More Info: www.oral.qc.ca

Review – Obstacle (Oral) 2002 – by François Couture, All Music

The first phase of the Obstacle project consisted of a web art collaboration between experimental electronica artist I8U and video artist Gigimatique. Obstacle Phase 2 is a longer concert version and this CD (a limited edition of 100 released by Oral the day the piece was premiered on-stage at the FIMAV festival in Victoriaville, Québec) presents a studio recording of the music. I8U derives all the sounds from field recordings made on bridges. The piece begins with an imperceptible sub-bass drone. Very slowly, other drones come forward. The characteristic buzzing of car traffic remains on the border of consciousness. It’s there, but just not quite tangible or defined enough to make it obvious. The piece continues to evolve through phases of expansion and contraction — a car trip through the streets of a suburb, where you slow down every 200 meters for a stop sign.

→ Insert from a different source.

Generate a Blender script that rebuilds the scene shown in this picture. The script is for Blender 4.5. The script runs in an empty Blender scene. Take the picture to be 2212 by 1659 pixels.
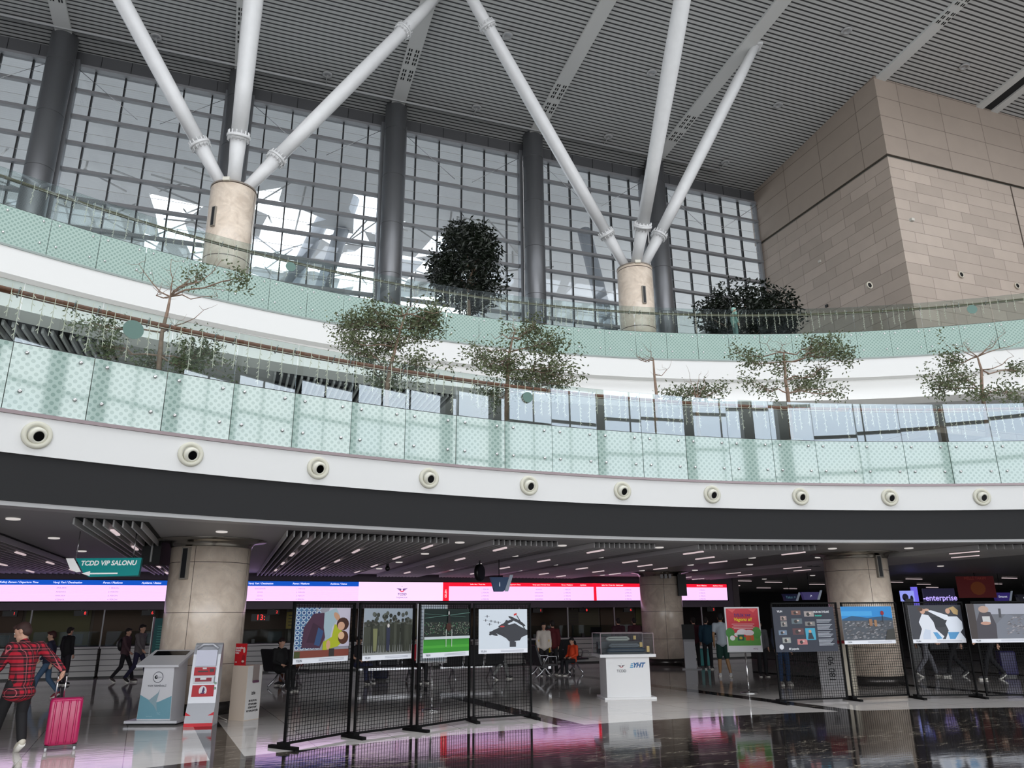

In its last ten minutes, the piece builds up, first unveiling its source, then gaining decibels to end in a shrieking noise assault abruptly cut 27 seconds after the 50th minute. The form is not new, but I8U does it with grace, constantly holding the listener’s attention in her hands, even though the pace remains excruciatingly slow throughout. The quality of immersion during the first 45 minutes lulls one into an altered state. The finale, made of loops just a bit too obvious, sounds a bit gratuitous. Thoughts of Francisco López, Marc Behrens, and Stephen Vitiello come to mind. This album is not as strong as Grasshopper Morphine released a week earlier, but this is mostly because the extended piece format makes it less varied.